Vibrations and Relaxations in a Soft Sphere Glass: Boson Peak and Structure Factors

TL;DR

This study investigates vibrational dynamics in a soft sphere glass, revealing a pronounced boson peak, the nature of transverse vibrations, and the behavior of phonons and structure factors across different regimes.

Contribution

It provides new insights into the vibrational density of states, phonon damping, and structure factors in a soft sphere glass, linking collective motions to local relaxations.

Findings

Boson peak matches universal form for soft oscillators.

Transverse vibrations dominate the excess modes.
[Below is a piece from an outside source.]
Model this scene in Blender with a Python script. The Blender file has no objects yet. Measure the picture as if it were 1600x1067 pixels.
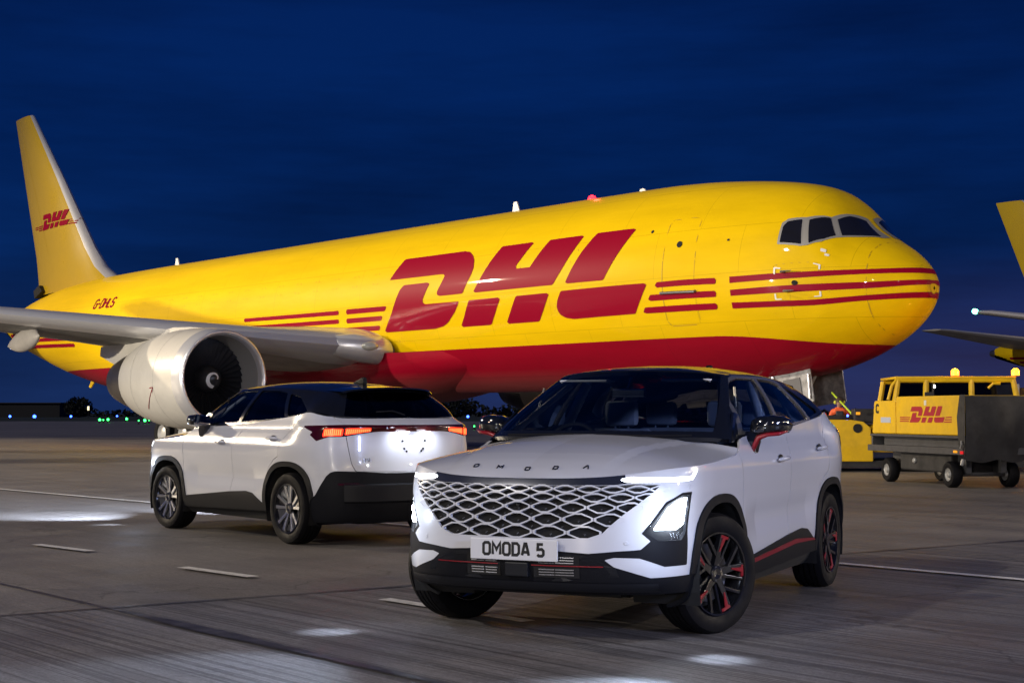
import bpy, bmesh, math, random
import numpy as np
from mathutils import Vector, Matrix
random.seed(7); np.random.seed(7)
R = math.radians
PI = math.pi
sc = bpy.context.scene
col = sc.collection
# ------------------------------------------------------------------ camera, sky, light, exposure
cam = bpy.data.cameras.new('camera'); co = bpy.data.objects.new('camera', cam); col.objects.link(co)
co.location = (0, 0, 1.262); co.rotation_euler = (R(90) + math.atan2(112.1, 2400), 0, 0)
cam.lens = 54.0; cam.sensor_width = 36; cam.clip_start = .1; cam.clip_end = 6000
cam.dof.use_dof = False
sc.camera = co
sc.view_settings.view_transform = 'Standard'; sc.view_settings.look = 'None'; sc.view_settings.gamma = 1
sc.view_settings.use_curve_mapping = False; sc.view_settings.exposure = 0
sc.render.engine = 'CYCLES'
sc.cycles.use_denoising = True
sc.cycles.max_bounces = 8; sc.cycles.transparent_max_bounces = 16; sc.cycles.caustics_reflective = False; sc.cycles.caustics_refractive = False
sc.cycles.sample_clamp_indirect = 6
world = bpy.data.worlds.new("World"); sc.world = world; world.use_nodes = True
wn = world.node_tree; wn.nodes.clear()
def nd(nt, t, **kw):
    n = nt.nodes.new(t)
    for k, v in kw.items():
        if k == 'inp':
            for a, b in v.items(): n.inputs[a].default_value = b
        else: setattr(n, k, v)
    return n
_o = nd(wn, 'ShaderNodeOutputWorld'); _b = nd(wn, 'ShaderNodeBackground')
_tc = nd(wn, 'ShaderNodeTexCoord'); _sx = nd(wn, 'ShaderNodeSeparateXYZ'); _rp = nd(wn, 'ShaderNodeValToRGB')
_mp = nd(wn, 'ShaderNodeMapping', inp={'Scale': (1, 1, 7)}); _ns = nd(wn, 'ShaderNodeTexNoise', inp={'Scale': 2.2, 'Detail': 6.0, 'Roughness': .6})
_nr = nd(wn, 'ShaderNodeMapRange', inp={'From Min': .36, 'From Max': .66, 'To Min': 1.12, 'To Max': .56})
_mx = nd(wn, 'ShaderNodeVectorMath', operation='SCALE')
e = _rp.color_ramp.elements
e[0].position = 0.0; e[0].color = (.007, .020, .082, 1)
e[1].position = .60; e[1].color = (.001, .009, .055, 1)
for p_, c_ in ((.035, (.006, .020, .086, 1)), (.10, (.0016, .0165, .092, 1)), (.17, (.0008, .0145, .090, 1)), (.26, (.0008, .0125, .082, 1))):
    q = e.new(p_); q.color = c_
wn.links.new(_tc.outputs['Generated'], _sx.inputs[0]); wn.links.new(_sx.outputs['Z'], _rp.inputs[0])
wn.links.new(_tc.outputs['Generated'], _mp.inputs[0]); wn.links.new(_mp.outputs[0], _ns.inputs['Vector'])
wn.links.new(_ns.outputs['Fac'], _nr.inputs[0]); wn.links.new(_rp.outputs[0], _mx.inputs[0]); wn.links.new(_nr.outputs[0], _mx.inputs['Scale'])
# glow of the lit aprons over the horizon on the right
_g1 = nd(wn, 'ShaderNodeMapRange', inp={'From Min': .0, 'From Max': .12, 'To Min': 1.0, 'To Max': 0.0}); _g2 = nd(wn, 'ShaderNodeMapRange', inp={'From Min': -.15, 'From Max': .33, 'To Min': 0.0, 'To Max': 1.0}); _g3 = nd(wn, 'ShaderNodeMath', operation='MULTIPLY')
_g4 = nd(wn, 'ShaderNodeVectorMath', operation='SCALE'); _g4.inputs[0].default_value = (.017, .007, .012); _g5 = nd(wn, 'ShaderNodeVectorMath', operation='ADD'); _g1.interpolation_type = 'SMOOTHSTEP'
wn.links.new(_sx.outputs['Z'], _g1.inputs[0]); wn.links.new(_sx.outputs['X'], _g2.inputs[0]); wn.links.new(_g1.outputs[0], _g3.inputs[0]); wn.links.new(_g2.outputs[0], _g3.inputs[1]); wn.links.new(_g3.outputs[0], _g4.inputs['Scale'])
wn.links.new(_mx.outputs[0], _g5.inputs[0]); wn.links.new(_g4.outputs[0], _g5.inputs[1])
wn.links.new(_g5.outputs[0], _b.inputs['Color']); wn.links.new(_b.outputs[0], _o.inputs[0]); _b.inputs['Strength'].default_value = 1.13
def lookat(o, tgt):
    o.rotation_euler = (Vector(tgt) - Vector(o.location)).to_track_quat('-Z', 'Y').to_euler()
# apron floodlights: the key one (behind the camera to the left) as the sun lamp, others as spots, some added as unseen fills
sl = bpy.data.lights.new('floodlight_key', 'SUN'); so = bpy.data.objects.new('floodlight_key', sl); col.objects.link(so)
sl.energy = .95; sl.angle = R(1.6); sl.color = (1, .92, .80)
so.location = (-40, -30, 40); so.rotation_euler = Vector((.70, .45, -.52)).to_track_quat('-Z', 'Y').to_euler()
def spot(name, loc, tgt, energy, color, size, angle=70, blend=.6):
    l = bpy.data.lights.new(name, 'SPOT'); o = bpy.data.objects.new(name, l); col.objects.link(o)
    l.energy = energy; l.color = color; l.shadow_soft_size = size; l.spot_size = R(angle); l.spot_blend = blend
    o.location = loc; lookat(o, tgt); return o
spot('cool_fill', (10.5, -3.5, 4.6), (1.2, 10, .7), 4300, (.47, .57, 1), .5, 50)  # added cool fill with no known source, for the near car
spot('floodlight_stand', (52, 27, 16), (0, 16, 0), 30000, (1, .84, .62), .5, 50)
spot('plane_fill', (-80, -8, 7), (-10, 42, 3), 245000, (1, .90, .74), .6, 32, .5)  # low lamp added for the aircraft side and belly, cone clear of the cars
spot('belly_fill', (-34, -62, 9), (-4, 45, 2), 30000, (1, .90, .78), .6, 60)  # low fill added from far behind the camera to lift the belly
spot('floodlight_rear', (-70, 60, 22), (-24, 42, 0), 130000, (1, .82, .58), .6, 90)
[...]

Transverse phonons become over-damped near the boson peak.

Abstract

The dynamics of a soft sphere model glass, studied by molecular dynamics, is investigated. The vibrational density of states divided by $\omega^2$ shows a pronounced boson peak. Its shape is in agreement with the universal form derived for soft oscillators interacting with sound waves. The excess vibrations forming the boson peak have mainly transverse character. From the dynamic structure factor in the Brillouin regime pseudo dispersion curves are calculated. Whereas the longitudinal phonons are well defined up to the pseudo zone boundary the transverse ones rapidly get over-damped and go through the Ioffe-Regel limit near the boson peak frequency. In the high $q$ regime constant-$\omega$ scans of the dynamic structure factor for frequencies around the boson peak are clearly distinct from those for zone boundary frequencies. Above the Brillouin regime, the scans for the low frequency modes follow closely the static structure factor. This still holds after a deconvolution of the exact harmonic eigenmodes into local and extended m odes. Also the structure factor for local relaxations at finite temperatures resembles the static one. This semblance between the structure factors mirrors the collective motion of chain like structures in both low frequency vibrations and atomic hopping processes, observed in the earlier investigations.